A Colombier (NE), le directeur du site de Vadec, le réseau de valorisation des déchets pour l'Arc jurassien, n’en revient pas. Il déclare son étonnement au 19h30 de la RTS: "Cela paraît invraisemblable de devoir payer pour envoyer du carton de cette qualité dans des filières de recyclage."
Après que la Chine a décidé, en 2018, de ne plus importer les déchets venus d'Europe, le cours du marché du carton s'est en effet effondré. Depuis la fin du mois d'octobre, la valeur du carton a atteint son plus bas niveau historique, la somme négative de -10 euros (-10,95 fr.) la tonne. Il faudra donc payer dorénavant pour son recyclage. En janvier 2019 pourtant, cette matière valait un peu plus de 13 euros (14,20 fr.) la tonne, avant que le cours ne chute à une valeur nulle en août, puis dégringole à des valeurs négatives.
Mesures de protectionnisme
Selon Xavier Mahue, directeur du groupe Retripa, spécialisé dans le tri et le recyclage, le secteur a connu d'importantes fluctuations au cours des trois dernières décennies.
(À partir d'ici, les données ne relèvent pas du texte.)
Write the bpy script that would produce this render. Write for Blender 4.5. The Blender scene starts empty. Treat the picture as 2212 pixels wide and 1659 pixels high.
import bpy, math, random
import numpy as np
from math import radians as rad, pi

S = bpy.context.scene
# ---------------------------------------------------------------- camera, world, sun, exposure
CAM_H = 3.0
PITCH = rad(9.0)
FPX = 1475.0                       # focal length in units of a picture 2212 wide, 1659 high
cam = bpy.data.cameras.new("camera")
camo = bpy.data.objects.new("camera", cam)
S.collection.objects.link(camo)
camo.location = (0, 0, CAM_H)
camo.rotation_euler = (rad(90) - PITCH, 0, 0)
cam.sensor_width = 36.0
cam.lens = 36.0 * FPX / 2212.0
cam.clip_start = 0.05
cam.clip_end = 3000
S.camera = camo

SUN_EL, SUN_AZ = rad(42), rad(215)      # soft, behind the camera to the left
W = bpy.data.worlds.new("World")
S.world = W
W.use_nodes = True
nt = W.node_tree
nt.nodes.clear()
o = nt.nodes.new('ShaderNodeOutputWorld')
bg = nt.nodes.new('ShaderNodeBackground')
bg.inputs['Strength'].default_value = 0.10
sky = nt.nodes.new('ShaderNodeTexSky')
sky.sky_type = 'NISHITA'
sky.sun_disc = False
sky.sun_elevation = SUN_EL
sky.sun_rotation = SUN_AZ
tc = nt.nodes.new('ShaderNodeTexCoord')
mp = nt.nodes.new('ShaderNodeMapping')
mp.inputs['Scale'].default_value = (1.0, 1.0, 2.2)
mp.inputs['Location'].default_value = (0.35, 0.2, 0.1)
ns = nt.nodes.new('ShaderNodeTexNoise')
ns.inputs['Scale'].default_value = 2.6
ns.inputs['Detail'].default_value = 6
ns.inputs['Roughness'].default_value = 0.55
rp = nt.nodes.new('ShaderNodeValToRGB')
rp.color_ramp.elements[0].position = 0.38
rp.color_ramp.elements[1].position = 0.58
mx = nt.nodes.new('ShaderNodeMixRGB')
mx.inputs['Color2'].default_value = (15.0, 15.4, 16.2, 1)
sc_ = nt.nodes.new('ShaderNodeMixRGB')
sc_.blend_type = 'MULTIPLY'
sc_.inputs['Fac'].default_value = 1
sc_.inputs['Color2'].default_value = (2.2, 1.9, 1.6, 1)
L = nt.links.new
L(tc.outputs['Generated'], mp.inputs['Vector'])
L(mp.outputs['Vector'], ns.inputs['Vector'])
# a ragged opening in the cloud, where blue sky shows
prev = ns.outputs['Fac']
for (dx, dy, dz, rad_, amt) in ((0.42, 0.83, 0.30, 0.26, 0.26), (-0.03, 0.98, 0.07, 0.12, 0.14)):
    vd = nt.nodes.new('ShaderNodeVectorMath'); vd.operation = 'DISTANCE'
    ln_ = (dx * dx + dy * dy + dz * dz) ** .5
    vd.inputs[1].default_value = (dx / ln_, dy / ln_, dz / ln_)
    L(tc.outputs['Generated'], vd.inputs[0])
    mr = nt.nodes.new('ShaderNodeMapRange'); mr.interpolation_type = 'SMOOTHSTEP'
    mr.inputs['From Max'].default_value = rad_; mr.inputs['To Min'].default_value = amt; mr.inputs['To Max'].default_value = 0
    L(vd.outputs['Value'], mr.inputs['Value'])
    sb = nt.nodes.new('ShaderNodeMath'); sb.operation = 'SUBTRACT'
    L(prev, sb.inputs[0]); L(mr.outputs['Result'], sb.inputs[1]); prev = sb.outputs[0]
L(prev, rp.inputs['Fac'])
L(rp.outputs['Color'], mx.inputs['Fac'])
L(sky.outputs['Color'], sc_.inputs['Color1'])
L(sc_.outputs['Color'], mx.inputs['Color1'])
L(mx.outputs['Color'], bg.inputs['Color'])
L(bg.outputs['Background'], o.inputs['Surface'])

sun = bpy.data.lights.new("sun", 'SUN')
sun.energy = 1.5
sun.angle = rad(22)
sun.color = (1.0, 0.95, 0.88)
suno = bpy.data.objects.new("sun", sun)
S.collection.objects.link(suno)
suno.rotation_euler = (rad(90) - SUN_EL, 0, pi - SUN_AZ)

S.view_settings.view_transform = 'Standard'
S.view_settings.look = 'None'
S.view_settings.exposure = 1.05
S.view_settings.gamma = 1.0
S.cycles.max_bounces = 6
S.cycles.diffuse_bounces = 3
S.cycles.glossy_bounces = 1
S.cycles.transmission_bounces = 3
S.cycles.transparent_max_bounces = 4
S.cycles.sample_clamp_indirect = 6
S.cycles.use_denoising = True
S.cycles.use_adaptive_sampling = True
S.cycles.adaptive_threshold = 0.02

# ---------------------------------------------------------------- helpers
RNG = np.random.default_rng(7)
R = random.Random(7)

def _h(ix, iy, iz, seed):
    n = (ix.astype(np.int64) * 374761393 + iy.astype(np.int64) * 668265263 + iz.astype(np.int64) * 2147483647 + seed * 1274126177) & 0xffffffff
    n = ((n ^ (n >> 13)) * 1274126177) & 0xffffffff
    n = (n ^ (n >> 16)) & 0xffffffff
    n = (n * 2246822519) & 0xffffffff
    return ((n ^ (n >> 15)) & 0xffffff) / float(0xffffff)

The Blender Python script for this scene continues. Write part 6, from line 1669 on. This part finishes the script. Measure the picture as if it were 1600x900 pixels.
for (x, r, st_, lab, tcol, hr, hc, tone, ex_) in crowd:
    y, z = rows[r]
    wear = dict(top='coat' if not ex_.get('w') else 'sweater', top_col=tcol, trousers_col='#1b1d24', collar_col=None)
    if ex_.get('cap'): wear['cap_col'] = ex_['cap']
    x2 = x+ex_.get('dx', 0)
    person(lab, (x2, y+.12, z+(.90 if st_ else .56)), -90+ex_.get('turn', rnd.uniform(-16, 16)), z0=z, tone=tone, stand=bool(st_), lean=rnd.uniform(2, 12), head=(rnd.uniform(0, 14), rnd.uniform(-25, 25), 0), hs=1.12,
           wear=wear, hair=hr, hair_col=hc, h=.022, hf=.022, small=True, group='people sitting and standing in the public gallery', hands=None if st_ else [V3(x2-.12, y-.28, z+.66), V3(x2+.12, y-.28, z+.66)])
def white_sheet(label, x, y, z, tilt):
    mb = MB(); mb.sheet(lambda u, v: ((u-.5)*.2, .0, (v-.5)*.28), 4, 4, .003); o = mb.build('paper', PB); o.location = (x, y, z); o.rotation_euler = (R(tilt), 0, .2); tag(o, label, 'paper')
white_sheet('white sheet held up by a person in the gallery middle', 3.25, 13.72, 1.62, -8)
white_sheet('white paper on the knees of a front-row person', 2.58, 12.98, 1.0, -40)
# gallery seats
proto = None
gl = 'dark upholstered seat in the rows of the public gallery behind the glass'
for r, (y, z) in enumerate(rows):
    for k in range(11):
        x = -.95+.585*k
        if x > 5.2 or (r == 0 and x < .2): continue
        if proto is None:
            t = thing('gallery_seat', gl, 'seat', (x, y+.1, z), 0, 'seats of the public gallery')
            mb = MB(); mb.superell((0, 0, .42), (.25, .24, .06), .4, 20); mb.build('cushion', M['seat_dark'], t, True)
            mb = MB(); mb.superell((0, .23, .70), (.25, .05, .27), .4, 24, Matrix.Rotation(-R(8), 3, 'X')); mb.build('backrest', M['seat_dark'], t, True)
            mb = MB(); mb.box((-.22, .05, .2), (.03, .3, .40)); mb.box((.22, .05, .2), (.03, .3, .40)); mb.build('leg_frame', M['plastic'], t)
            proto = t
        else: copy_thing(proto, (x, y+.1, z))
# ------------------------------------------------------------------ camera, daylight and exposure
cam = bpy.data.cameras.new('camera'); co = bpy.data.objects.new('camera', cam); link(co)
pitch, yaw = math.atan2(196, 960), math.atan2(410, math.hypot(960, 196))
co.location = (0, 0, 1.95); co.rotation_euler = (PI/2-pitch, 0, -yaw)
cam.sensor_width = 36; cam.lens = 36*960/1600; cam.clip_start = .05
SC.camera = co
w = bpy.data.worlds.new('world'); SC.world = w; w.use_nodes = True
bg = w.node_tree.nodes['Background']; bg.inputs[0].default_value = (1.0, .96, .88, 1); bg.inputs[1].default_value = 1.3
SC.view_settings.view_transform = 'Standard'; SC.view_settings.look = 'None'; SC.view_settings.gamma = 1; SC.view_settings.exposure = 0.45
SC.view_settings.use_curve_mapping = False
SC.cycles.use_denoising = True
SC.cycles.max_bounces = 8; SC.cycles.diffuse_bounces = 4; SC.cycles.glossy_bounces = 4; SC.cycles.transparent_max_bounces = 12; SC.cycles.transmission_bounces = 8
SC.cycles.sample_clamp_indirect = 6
Si ces variations étaient jusque-là principalement liées à des crises économiques, la récente chute est, elle, explicable par des mesures de protectionnisme et par des modifications dans les échanges globaux, note-t-il.
Malgré la crise, Xavier Mahue reste toutefois convaincu de l'investissement dans une chaîne de tri flambant neuve à Colombier. "Pour le futur, pour les enfants, on doit pouvoir réutiliser les matières, les transformer en matière première secondaire, ce qui est rendu possible par ce genre d'équipement", estime-t-il. Le papier à recycler a d'ailleurs toujours une certaine valeur, puisqu'il est vendu 85 euros (93 fr.) la tonne, à condition qu’il soit trié, c'est-à-dire séparé du carton.
Recyclage toujours rentable
La nouvelle chaîne de tri d’une valeur de 2 millions de francs a été financée à 51% par la société Retripa, le reste étant à la charge des collectivités. Les autorités restent aujourd'hui convaincues par leur investissement, puisque l’incinération coûte nettement plus cher que le recyclage, à savoir 170 fr. la tonne, comme le rappelle Marc Arlettaz, conseiller communal à La Chaux-de-Fonds. Pour lui, pas question de revenir en arrière et de se mettre à incinérer du carton. "Ecologiquement, c’est un non-sens, et le carton a un pouvoir calorifique très faible", souligne-t-il.
Toutes les collectivités vont donc devoir passer à la caisse. A La Chaux-de-Fonds, où l'on se débarrasse chaque année de 1300 tonnes de carton, les frais supplémentaires annuels sont estimés à 13'000 francs, à condition que les prix se stabilisent. Mais les spécialistes du secteur prévoient la poursuite de la dégringolade des prix, le pire serait donc à venir.